A request smuggling attack can be performed on Varnish Cache and Varnish Cache Plus servers that have the HTTP/2 protocol enabled. The smuggled requests do not go through normal VCL processing, and any authorization steps implemented in VCL would be bypassed.
The responses to the smuggled requests can under some circumstances also be obtained by the attacker. Also, it may be possible for an attacker to use this for cache poisoning, where the response to a smuggled request is inserted as the cached content.
This problem was discovered by Martin Blix Grydeland of Varnish Software.
The potential impact is information disclosure and cache poisoning.
The recommended solution is to upgrade Varnish to one of the versions where this issue has been resolved, and then ensure that Varnish is restarted.
You should already have configured the Varnish Enterprise repository, so a normal upgrade will be enough:
sudo yum update varnish-plus
sudo systemctl restart varnish
Verify that the version that is installed is recent:
rpm -q varnish-plus
varnish-plus-6.0.8r3-1.el7.x86_64
You should already have configured the Varnish Enterprise repository, so a normal upgrade should be enough:
sudo apt-get update
sudo apt-get install --only-upgrade varnish-plus
sudo systemctl restart varnish
Verify that the version that is installed is recent:
dpkg -l varnish-plus
[...]
ii varnish-plus 6.0.8r3-1~xenial amd64 A supercharged version of the popular web cache, Varnish Cache
The problem only affects servers that have HTTP/2 support enabled. This support can be turned off at runtime. To disable HTTP/2 on a server do:
sudo varnishadm param.set feature -http2
To verify that HTTP/2 is disabled on a server, execute this command and
make sure the current value does not list http2
:
sudo varnishadm param.show feature
When using in-core TLS termination, this will also remove h2
as a
supported protocol advertised through ALPN.

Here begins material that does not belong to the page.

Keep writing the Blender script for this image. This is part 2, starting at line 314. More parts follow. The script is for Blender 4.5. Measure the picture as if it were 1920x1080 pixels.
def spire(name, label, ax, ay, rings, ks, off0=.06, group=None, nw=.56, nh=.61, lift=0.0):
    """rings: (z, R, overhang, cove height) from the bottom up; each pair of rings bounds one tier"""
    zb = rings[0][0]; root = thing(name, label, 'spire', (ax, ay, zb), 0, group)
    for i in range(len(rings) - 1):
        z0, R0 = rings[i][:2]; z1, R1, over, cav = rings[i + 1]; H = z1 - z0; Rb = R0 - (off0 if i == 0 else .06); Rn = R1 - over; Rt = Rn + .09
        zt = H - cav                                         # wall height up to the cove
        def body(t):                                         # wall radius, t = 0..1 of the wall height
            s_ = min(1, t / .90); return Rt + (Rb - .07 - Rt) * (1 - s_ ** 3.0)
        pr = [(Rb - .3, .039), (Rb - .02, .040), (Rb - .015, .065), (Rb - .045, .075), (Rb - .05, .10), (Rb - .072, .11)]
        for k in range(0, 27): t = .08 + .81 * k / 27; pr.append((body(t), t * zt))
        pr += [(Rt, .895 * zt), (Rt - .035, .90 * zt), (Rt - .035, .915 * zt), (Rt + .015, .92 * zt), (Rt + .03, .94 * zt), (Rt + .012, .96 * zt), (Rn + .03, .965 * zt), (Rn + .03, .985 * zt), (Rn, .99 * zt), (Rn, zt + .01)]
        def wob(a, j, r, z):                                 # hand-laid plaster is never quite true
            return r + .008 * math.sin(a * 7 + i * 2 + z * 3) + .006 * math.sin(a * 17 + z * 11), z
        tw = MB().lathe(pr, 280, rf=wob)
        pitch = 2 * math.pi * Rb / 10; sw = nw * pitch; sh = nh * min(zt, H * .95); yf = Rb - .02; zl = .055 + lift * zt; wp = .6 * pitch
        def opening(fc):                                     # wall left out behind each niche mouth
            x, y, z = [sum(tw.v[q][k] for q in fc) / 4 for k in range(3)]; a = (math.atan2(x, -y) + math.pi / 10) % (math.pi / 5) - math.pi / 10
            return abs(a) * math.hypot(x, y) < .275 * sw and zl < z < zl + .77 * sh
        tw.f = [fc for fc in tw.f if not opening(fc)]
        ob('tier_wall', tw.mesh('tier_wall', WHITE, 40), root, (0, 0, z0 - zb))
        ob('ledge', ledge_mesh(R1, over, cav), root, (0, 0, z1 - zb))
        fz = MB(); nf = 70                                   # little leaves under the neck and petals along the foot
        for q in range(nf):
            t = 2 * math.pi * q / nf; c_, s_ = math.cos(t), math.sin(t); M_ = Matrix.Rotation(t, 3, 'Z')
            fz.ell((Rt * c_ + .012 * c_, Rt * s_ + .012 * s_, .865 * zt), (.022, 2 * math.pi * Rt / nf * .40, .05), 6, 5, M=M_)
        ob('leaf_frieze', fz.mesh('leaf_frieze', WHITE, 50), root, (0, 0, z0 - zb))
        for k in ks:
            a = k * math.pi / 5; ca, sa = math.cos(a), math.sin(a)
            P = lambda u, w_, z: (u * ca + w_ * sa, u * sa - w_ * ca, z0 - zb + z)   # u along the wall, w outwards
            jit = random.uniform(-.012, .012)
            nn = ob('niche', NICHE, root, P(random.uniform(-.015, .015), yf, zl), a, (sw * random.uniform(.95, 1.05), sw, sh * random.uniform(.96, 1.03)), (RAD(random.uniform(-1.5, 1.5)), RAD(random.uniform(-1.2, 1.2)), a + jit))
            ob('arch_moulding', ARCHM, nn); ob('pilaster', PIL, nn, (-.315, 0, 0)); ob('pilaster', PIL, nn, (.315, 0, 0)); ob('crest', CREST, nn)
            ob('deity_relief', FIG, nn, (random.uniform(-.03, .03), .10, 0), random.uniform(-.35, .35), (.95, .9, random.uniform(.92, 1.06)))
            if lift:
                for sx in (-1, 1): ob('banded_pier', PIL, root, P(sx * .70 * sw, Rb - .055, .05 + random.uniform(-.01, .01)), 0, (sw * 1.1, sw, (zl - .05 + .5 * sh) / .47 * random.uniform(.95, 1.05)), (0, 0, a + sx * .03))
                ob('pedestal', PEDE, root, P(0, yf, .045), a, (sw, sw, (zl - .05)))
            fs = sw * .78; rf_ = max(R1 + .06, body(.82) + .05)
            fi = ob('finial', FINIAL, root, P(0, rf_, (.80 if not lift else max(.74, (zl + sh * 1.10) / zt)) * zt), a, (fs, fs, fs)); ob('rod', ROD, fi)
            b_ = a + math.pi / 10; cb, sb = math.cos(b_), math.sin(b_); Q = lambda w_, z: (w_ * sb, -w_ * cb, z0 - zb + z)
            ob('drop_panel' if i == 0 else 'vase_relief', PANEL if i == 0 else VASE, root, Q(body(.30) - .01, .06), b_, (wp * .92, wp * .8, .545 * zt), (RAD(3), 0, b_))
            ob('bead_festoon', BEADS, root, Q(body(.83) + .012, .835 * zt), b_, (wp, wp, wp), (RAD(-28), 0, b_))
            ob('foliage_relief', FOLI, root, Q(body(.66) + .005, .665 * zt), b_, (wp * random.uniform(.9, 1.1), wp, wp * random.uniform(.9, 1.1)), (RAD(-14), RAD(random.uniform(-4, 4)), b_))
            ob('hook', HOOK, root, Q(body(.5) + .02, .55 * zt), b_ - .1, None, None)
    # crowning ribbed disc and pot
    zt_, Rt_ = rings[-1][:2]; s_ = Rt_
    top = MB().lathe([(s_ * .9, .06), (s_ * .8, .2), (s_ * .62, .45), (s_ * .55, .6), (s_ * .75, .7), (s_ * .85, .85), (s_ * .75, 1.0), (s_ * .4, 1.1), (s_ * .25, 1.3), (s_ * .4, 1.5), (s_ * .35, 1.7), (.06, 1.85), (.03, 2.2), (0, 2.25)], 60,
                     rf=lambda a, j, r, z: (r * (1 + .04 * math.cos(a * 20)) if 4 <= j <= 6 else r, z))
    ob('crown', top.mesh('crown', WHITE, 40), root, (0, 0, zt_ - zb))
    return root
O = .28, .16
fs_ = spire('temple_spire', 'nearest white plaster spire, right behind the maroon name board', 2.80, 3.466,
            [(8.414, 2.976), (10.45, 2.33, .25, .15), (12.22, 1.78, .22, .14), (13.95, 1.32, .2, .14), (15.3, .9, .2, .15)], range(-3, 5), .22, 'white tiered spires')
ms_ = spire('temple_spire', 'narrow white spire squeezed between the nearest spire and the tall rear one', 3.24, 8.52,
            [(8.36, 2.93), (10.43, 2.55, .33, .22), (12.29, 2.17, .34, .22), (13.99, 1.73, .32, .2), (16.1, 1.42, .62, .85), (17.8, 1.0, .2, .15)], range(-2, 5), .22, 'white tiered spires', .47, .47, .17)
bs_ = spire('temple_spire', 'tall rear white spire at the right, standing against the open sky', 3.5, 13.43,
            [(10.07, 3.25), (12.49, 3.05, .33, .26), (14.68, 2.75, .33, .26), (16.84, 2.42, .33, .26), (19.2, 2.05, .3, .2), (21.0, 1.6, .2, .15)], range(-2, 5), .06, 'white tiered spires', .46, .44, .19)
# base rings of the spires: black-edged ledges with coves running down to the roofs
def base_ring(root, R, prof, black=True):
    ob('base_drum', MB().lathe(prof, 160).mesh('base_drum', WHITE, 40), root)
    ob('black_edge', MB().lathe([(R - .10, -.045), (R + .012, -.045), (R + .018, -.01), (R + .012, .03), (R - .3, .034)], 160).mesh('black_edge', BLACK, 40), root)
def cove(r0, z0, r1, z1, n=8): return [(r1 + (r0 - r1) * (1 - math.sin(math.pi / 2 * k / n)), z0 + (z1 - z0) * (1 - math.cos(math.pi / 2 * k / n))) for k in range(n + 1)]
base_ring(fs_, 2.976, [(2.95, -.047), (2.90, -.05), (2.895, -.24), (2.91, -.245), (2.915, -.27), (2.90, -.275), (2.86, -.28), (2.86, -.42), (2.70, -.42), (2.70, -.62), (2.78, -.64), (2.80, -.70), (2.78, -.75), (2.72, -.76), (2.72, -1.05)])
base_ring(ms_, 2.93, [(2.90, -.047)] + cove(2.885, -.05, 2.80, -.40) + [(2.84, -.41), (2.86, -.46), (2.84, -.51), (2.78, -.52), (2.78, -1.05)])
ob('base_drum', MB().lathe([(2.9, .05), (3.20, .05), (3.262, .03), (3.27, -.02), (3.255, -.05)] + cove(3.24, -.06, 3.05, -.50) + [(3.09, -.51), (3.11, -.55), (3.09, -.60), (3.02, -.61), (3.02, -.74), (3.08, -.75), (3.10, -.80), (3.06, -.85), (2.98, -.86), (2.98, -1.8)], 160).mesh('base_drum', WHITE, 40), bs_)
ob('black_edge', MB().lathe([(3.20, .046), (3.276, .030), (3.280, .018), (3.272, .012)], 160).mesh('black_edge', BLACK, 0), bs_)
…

When using Hitch (or any other TLS termination proxy) in front of Varnish
to handle TLS termination, it is also necessary unlist the h2
token as a
possible protocol in the ALPN advertisement sent to connecting clients.
To unlist h2
as a support protocol in Hitch, remove or comment out the
line stating alpn-protos = "h2, http/1.1"
in your Hitch configuration
file. Then restart the Hitch service (reload is not sufficient).
On compliant backends it is possible to prevent the execution of smuggled
requests by disabling connection reuse of backend requests. Note that for
this workaround to be effective, it relies on the backend to refuse any
additional requests after seeing a Connection: close
header.
To disable backend connection reuse, add a Connection: close
header on
the outgoing backend requests:
sub vcl_backend_fetch {
set bereq.http.Connection = "close";
}
Smuggled requests will not show in any logs generated by Varnish, but
would show in the backend logs. It may be possible to identify the
smuggled requests in the backend logs by missing Varnish inserted
artifacts, like the X-Varnish
header. Though a determined attacker may
spoof these artifacts in the smuggled requests.